RLFR 209 French Surrealist Literature and Art (Not offered 2000-2001)

Dealing with Surrealism as an avant-garde literary, artistic, social, and cultural movement, the course will attempt to define the philosophy, aesthetics, and ideologies of Surrealism by examining in detail the novels, poems, manifestos, essays, films, photographs, and paintings by which the Surrealists attempted to establish a communion with what they called "the marvelous," to liberate human imagination, and to inaugurate a new humanism, which would, as one Surrealist wrote, "transform the world, change life, [and] remake from scratch human understanding." Discussion will be given to the notion of Surrealist beauty, to the role of chance, play, and the unconscious in Surrealist creation, to the changing definitions of love and desire in Surrealist experience, and the male appropriation of the female body in Surrealist representations.

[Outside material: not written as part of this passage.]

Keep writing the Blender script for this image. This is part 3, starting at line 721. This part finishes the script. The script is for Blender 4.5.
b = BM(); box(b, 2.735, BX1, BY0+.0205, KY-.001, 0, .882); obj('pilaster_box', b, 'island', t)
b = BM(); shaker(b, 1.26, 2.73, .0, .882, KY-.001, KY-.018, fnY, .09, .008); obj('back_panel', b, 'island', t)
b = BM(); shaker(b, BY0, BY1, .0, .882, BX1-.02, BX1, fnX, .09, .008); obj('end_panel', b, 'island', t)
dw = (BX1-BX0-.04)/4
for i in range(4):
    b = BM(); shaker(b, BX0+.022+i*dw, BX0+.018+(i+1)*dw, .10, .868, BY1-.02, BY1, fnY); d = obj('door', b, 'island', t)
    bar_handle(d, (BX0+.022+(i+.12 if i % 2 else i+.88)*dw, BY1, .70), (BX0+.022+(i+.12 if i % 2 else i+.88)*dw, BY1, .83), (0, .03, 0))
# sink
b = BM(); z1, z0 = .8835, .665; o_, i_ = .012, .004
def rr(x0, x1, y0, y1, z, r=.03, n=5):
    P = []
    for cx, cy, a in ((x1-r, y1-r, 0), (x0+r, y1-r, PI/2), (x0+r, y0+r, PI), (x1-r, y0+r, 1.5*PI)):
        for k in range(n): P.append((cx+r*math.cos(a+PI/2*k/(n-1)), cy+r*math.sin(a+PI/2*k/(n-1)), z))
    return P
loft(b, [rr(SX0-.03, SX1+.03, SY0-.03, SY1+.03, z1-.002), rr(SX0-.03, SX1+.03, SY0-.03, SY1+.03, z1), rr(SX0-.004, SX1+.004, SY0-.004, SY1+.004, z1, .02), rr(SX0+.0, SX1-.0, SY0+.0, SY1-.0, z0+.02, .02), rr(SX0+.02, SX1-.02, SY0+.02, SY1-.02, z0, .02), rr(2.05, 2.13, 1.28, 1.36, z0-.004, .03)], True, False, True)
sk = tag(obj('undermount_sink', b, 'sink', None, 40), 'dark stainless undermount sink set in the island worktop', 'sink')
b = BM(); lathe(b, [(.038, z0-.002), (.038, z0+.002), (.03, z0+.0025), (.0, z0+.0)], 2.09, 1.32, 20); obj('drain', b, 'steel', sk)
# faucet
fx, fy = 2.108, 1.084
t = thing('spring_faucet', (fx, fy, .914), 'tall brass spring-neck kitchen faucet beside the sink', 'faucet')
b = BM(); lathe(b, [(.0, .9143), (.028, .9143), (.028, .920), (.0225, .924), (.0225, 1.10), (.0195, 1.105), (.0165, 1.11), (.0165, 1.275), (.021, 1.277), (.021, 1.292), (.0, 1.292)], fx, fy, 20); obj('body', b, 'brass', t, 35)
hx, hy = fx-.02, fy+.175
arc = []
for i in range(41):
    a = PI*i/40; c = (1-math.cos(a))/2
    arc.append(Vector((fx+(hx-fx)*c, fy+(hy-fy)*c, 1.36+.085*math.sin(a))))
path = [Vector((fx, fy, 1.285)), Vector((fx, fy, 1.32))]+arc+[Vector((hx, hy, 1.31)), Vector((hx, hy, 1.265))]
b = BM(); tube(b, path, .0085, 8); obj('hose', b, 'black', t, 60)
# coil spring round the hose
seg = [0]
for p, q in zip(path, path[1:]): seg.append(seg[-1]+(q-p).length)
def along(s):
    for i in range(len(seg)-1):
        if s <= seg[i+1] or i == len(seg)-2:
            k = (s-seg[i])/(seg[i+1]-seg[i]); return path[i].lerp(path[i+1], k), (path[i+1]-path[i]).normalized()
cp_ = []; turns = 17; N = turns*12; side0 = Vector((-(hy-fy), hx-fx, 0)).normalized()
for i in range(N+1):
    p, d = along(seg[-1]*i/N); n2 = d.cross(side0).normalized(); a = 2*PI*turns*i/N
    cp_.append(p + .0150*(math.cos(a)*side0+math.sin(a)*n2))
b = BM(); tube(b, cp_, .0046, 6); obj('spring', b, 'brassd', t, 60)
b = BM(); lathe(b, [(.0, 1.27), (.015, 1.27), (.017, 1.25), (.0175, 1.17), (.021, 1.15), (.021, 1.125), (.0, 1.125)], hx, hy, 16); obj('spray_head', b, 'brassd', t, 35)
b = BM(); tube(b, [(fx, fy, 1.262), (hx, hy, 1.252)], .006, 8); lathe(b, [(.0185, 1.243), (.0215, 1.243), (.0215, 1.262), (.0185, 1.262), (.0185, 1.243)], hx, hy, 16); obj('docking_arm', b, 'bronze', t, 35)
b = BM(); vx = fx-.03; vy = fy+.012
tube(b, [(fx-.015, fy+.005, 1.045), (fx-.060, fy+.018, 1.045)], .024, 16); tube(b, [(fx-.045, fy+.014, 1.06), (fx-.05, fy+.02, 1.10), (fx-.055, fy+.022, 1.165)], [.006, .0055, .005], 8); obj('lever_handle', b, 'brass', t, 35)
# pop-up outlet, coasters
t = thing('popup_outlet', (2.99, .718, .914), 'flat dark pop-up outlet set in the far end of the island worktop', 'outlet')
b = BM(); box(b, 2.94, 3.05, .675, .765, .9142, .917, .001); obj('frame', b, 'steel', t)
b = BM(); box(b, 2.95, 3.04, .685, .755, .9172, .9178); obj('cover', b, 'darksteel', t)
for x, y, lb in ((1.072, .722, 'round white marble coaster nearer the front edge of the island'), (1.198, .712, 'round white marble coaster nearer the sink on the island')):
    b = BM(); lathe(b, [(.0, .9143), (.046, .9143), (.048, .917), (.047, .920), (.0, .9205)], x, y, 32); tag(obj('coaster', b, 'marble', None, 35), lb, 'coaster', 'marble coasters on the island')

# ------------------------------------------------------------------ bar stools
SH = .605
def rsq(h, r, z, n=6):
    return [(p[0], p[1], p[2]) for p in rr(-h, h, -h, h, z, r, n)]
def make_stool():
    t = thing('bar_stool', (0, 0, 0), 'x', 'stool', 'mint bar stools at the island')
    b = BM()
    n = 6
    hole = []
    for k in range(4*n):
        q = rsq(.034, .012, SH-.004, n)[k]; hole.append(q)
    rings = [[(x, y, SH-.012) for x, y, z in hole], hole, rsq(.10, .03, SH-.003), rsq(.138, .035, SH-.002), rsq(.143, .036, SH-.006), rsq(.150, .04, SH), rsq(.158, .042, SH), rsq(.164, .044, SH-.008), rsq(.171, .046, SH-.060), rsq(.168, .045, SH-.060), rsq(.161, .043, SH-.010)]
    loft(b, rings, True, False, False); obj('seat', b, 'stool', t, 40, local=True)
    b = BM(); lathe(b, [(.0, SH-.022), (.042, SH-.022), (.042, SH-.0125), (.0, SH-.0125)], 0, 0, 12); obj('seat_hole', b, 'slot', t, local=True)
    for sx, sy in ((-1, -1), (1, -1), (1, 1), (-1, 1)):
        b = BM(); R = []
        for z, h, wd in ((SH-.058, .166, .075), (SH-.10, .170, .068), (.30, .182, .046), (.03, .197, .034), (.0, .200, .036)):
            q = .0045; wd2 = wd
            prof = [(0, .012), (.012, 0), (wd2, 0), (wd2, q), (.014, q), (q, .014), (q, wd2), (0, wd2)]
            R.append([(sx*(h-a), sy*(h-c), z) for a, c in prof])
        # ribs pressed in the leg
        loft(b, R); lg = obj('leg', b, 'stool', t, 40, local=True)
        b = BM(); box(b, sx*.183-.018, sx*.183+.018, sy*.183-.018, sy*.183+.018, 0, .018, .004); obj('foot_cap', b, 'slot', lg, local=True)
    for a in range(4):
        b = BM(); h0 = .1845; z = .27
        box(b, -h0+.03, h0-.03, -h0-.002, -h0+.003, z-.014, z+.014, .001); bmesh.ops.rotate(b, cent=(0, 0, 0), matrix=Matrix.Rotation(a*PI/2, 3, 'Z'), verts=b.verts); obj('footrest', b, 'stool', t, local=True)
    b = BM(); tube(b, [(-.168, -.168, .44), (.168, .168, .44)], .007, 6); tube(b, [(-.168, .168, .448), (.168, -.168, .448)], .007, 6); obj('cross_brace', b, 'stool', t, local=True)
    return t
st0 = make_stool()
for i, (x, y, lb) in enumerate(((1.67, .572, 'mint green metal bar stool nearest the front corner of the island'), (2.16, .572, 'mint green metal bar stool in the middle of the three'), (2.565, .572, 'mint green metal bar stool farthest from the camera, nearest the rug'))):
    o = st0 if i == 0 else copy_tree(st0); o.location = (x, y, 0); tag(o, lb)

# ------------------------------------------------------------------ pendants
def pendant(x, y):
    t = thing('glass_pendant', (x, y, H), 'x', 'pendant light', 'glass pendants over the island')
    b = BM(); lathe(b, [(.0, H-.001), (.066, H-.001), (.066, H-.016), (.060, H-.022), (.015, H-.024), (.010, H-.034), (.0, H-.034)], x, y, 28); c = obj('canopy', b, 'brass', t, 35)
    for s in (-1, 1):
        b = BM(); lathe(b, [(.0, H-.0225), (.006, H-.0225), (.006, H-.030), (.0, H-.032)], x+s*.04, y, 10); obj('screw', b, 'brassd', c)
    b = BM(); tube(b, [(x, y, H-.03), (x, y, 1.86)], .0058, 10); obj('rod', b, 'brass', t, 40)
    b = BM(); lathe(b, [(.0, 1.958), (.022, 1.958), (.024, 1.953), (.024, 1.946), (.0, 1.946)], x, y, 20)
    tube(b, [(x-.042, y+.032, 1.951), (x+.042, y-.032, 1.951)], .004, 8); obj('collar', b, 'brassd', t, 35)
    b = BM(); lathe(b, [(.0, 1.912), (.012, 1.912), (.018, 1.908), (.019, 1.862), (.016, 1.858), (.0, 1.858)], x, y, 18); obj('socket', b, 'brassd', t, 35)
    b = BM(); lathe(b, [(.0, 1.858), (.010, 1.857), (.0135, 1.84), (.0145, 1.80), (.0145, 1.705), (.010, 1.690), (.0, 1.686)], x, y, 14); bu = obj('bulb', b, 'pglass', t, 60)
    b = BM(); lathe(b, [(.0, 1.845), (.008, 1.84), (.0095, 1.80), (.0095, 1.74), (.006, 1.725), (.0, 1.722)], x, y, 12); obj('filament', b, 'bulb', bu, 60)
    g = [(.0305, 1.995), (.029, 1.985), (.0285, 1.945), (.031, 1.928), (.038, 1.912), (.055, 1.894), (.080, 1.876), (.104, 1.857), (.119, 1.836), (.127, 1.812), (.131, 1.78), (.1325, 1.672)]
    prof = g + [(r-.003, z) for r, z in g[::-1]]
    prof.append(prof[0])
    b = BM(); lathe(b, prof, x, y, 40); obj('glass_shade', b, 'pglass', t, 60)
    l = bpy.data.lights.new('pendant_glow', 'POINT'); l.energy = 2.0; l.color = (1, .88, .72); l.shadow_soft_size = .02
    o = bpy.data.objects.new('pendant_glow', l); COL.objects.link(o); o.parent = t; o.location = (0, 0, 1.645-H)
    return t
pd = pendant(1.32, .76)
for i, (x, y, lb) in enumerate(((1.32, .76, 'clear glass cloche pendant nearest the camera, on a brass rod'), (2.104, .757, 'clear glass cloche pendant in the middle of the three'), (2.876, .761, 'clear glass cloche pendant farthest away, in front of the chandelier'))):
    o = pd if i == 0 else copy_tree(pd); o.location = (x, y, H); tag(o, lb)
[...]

Readings will include the works of Andre Breton, Louis Aragon, Paul Eluard, Robert Desnos, Tristan Tzara, Joyce Mansour, and Benjamin Peret. In addition, study will be devoted to the Dada creations of Marcel Duchamp and Francis Picabia and to the Surrealist painting and photography of Max Ernst, Rene Magritte, Leonora Carrington, Frida Kahlo, Man Ray, Salvador Dali, Yves Tanguy, Joan Miro, and the Surrealist constructions of the American, Joseph Cornell. Films by Dali, Luis Bunuel, and others will be shown. Conducted in English. (Students seeking course credit toward the French major will do the readings and written work in French; other students will do them in English.) Requirements: active participation in class discussions, one short paper, one longer final paper, possibly one-hour exam, and oral class presentations. No prerequisites.